Die Weltausstellung wird durch das Konzept von Le Corbusier zur infrastrukturellen Eröffnungsveranstaltung, die einen kontinuierlichen Prozeß in Gang setzt. Ziel ist der Umbau der historischen Stadt, wie er in der Charta der Athener CIAM-Konferenz verabschiedet wurde. Le Corbusier bezeichnet diesen Vorgang als "réurbanisation du centre de Paris". Folgt man seinem Konzept, dann dient die Weltausstellung dem Zweck einer überdimensionalen Propaganda-Veranstaltung - als Fanal für eine neue Urbanität.

Zweifelsfrei will Le Corbusier die Anwesenheit der Staaten auf der Weltausstellung nutzen, um weltweit für ein Umdenken zu werben. Gleichzeitig versucht er, die Ausstellung als Impuls für einen fortschreitenden Prozeß einzusetzen, gewissermaßen als Veranstaltung mit Folgen. Die Schau wird zum Mittel, ihre Bauten zu Teilen der 'Weltstadt', deren Qualität Le Corbusier schon in seinen "Feststellungen" von 1929 beschwört - die 'Weltstadt' als "Rangierbahnhof für die Ideen der Welt". Bei diesem weitgehenden Anspruch überrascht nicht, daß seine Vorschläge, nicht weiterverfolgt werden - offiziell mit der Begründung zu hoher Kosten.

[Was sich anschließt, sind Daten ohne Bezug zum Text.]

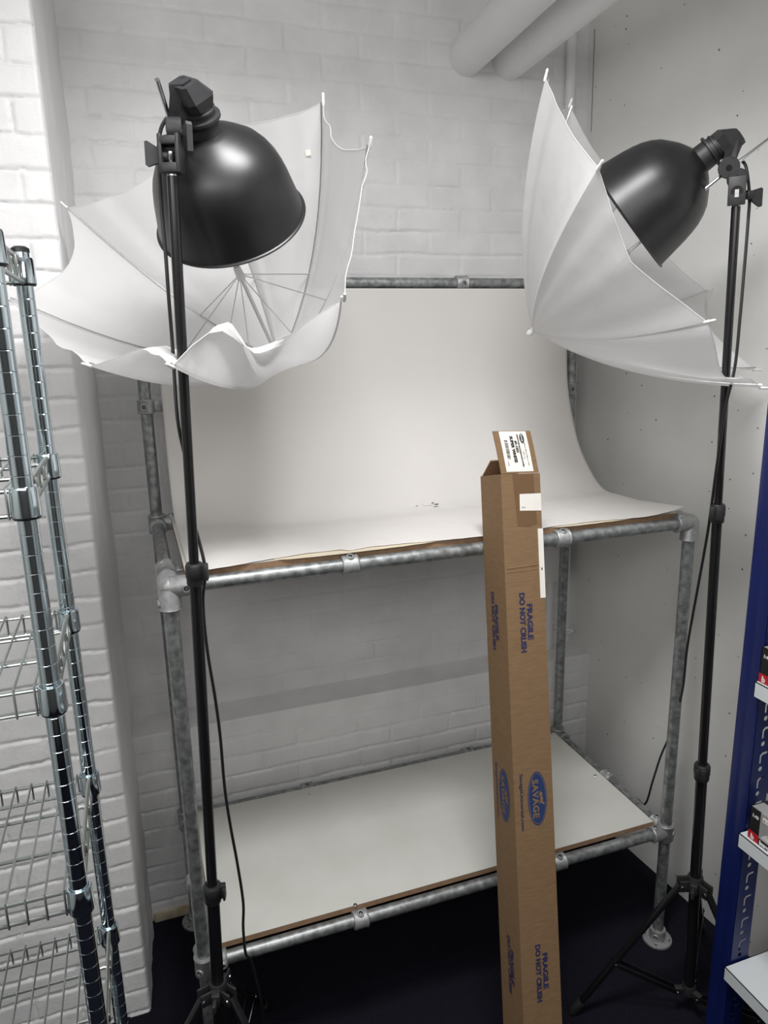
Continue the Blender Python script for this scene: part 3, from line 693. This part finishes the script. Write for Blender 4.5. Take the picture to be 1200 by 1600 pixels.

Statt dessen erhält Le Corbusier den Auftrag, einen Pavillon zu planen, der, in allen seinen Teilen industriell gefertigt, Perspektiven für ein zeitgemäßes Wohnen in rasch wachsenden Städten programmatisch demonstriert.

Unter dem Motto "Pavillon des Temps Nouveaux" entsteht das 'Projekt D' anläßlich der Weltausstellung 1937 als temporäres, wiederverwendbares Gebäude. Den Bürgern Frankreichs gewidmet, entwirft Le Corbusier sein "Musée ambulant d´education populaire pour les campagnes". Als leicht demontierbare Konstruktion soll der Pavillon nach der Beendigung der Weltausstellung an verschiedenen Orten erneut aufgebaut werden, um seine Visionen zu denen zu transportieren, die, fern der Metropolen, den aktuellen Vorgängen kaum folgen können.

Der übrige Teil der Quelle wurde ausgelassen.